*WORK TO DO*
Your task is to copy the material exactly.

········

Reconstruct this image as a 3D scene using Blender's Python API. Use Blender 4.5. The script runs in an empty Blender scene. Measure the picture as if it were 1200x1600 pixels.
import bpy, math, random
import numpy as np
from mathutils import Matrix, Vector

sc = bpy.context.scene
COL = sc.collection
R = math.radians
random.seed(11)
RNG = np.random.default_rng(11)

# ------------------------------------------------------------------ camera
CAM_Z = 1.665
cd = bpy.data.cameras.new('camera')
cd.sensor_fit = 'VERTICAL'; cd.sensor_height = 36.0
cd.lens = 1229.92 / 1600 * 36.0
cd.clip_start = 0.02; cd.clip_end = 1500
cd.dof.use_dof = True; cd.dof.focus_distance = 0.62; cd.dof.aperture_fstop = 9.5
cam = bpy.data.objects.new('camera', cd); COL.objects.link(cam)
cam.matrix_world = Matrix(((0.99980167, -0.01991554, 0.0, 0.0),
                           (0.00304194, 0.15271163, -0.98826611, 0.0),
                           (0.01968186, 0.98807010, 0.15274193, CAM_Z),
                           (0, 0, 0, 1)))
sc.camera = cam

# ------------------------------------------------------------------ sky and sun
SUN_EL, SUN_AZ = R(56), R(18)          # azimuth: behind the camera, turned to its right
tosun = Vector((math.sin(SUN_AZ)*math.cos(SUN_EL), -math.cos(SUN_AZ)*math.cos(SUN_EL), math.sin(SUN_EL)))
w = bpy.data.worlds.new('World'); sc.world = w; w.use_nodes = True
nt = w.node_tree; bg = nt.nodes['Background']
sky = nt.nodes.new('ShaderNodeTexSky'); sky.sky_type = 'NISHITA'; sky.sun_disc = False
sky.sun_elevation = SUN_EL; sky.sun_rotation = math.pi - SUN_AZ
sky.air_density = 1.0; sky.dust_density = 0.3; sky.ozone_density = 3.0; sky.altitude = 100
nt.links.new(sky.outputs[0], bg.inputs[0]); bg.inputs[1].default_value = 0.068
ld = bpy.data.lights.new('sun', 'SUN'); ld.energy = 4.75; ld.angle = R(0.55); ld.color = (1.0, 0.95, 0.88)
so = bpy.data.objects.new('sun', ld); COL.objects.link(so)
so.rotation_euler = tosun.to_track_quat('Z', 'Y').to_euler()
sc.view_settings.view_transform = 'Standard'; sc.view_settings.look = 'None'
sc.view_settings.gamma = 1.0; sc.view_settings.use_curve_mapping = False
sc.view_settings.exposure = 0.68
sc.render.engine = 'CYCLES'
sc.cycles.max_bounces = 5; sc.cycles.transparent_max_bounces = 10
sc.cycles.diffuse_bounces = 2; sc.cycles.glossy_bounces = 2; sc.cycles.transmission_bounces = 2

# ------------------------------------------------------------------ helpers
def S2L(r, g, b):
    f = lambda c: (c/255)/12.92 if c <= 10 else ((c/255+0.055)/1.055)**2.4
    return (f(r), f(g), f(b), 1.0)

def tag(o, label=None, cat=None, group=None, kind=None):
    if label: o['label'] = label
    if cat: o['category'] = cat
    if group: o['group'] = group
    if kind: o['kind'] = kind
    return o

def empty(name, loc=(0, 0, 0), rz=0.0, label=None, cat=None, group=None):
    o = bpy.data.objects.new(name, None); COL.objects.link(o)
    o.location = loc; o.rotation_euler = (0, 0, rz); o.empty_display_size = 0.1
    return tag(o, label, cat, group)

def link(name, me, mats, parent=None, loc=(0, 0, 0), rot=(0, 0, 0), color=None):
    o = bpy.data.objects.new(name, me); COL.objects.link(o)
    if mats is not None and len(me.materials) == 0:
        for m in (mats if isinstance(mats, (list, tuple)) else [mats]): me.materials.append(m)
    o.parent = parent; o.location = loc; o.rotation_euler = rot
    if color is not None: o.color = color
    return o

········

*TASK RESULT*
Reconstruct this image as a 3D scene using Blender's Python API. Use Blender 4.5. The script runs in an empty Blender scene. Measure the picture as if it were 1200x1600 pixels.
import bpy, math, random
import numpy as np
from mathutils import Matrix, Vector

sc = bpy.context.scene
COL = sc.collection
R = math.radians
random.seed(11)
RNG = np.random.default_rng(11)

# ------------------------------------------------------------------ camera
CAM_Z = 1.665
cd = bpy.data.cameras.new('camera')
cd.sensor_fit = 'VERTICAL'; cd.sensor_height = 36.0
cd.lens = 1229.92 / 1600 * 36.0
cd.clip_start = 0.02; cd.clip_end = 1500
cd.dof.use_dof = True; cd.dof.focus_distance = 0.62; cd.dof.aperture_fstop = 9.5
cam = bpy.data.objects.new('camera', cd); COL.objects.link(cam)
cam.matrix_world = Matrix(((0.99980167, -0.01991554, 0.0, 0.0),
                           (0.00304194, 0.15271163, -0.98826611, 0.0),
                           (0.01968186, 0.98807010, 0.15274193, CAM_Z),
                           (0, 0, 0, 1)))
sc.camera = cam

# ------------------------------------------------------------------ sky and sun
SUN_EL, SUN_AZ = R(56), R(18)          # azimuth: behind the camera, turned to its right
tosun = Vector((math.sin(SUN_AZ)*math.cos(SUN_EL), -math.cos(SUN_AZ)*math.cos(SUN_EL), math.sin(SUN_EL)))
w = bpy.data.worlds.new('World'); sc.world = w; w.use_nodes = True
nt = w.node_tree; bg = nt.nodes['Background']
sky = nt.nodes.new('ShaderNodeTexSky'); sky.sky_type = 'NISHITA'; sky.sun_disc = False
sky.sun_elevation = SUN_EL; sky.sun_rotation = math.pi - SUN_AZ
sky.air_density = 1.0; sky.dust_density = 0.3; sky.ozone_density = 3.0; sky.altitude = 100
nt.links.new(sky.outputs[0], bg.inputs[0]); bg.inputs[1].default_value = 0.068
ld = bpy.data.lights.new('sun', 'SUN'); ld.energy = 4.75; ld.angle = R(0.55); ld.color = (1.0, 0.95, 0.88)
so = bpy.data.objects.new('sun', ld); COL.objects.link(so)
so.rotation_euler = tosun.to_track_quat('Z', 'Y').to_euler()
sc.view_settings.view_transform = 'Standard'; sc.view_settings.look = 'None'
sc.view_settings.gamma = 1.0; sc.view_settings.use_curve_mapping = False
sc.view_settings.exposure = 0.68
sc.render.engine = 'CYCLES'
sc.cycles.max_bounces = 5; sc.cycles.transparent_max_bounces = 10
sc.cycles.diffuse_bounces = 2; sc.cycles.glossy_bounces = 2; sc.cycles.transmission_bounces = 2

# ------------------------------------------------------------------ helpers
def S2L(r, g, b):
    f = lambda c: (c/255)/12.92 if c <= 10 else ((c/255+0.055)/1.055)**2.4
    return (f(r), f(g), f(b), 1.0)

def tag(o, label=None, cat=None, group=None, kind=None):
    if label: o['label'] = label
    if cat: o['category'] = cat
    if group: o['group'] = group
    if kind: o['kind'] = kind
    return o

def empty(name, loc=(0, 0, 0), rz=0.0, label=None, cat=None, group=None):
    o = bpy.data.objects.new(name, None); COL.objects.link(o)
    o.location = loc; o.rotation_euler = (0, 0, rz); o.empty_display_size = 0.1
    return tag(o, label, cat, group)

def link(name, me, mats, parent=None, loc=(0, 0, 0), rot=(0, 0, 0), color=None):
    o = bpy.data.objects.new(name, me); COL.objects.link(o)
    if mats is not None and len(me.materials) == 0:
        for m in (mats if isinstance(mats, (list, tuple)) else [mats]): me.materials.append(m)
    o.parent = parent; o.location = loc; o.rotation_euler = rot
    if color is not None: o.color = color
    return o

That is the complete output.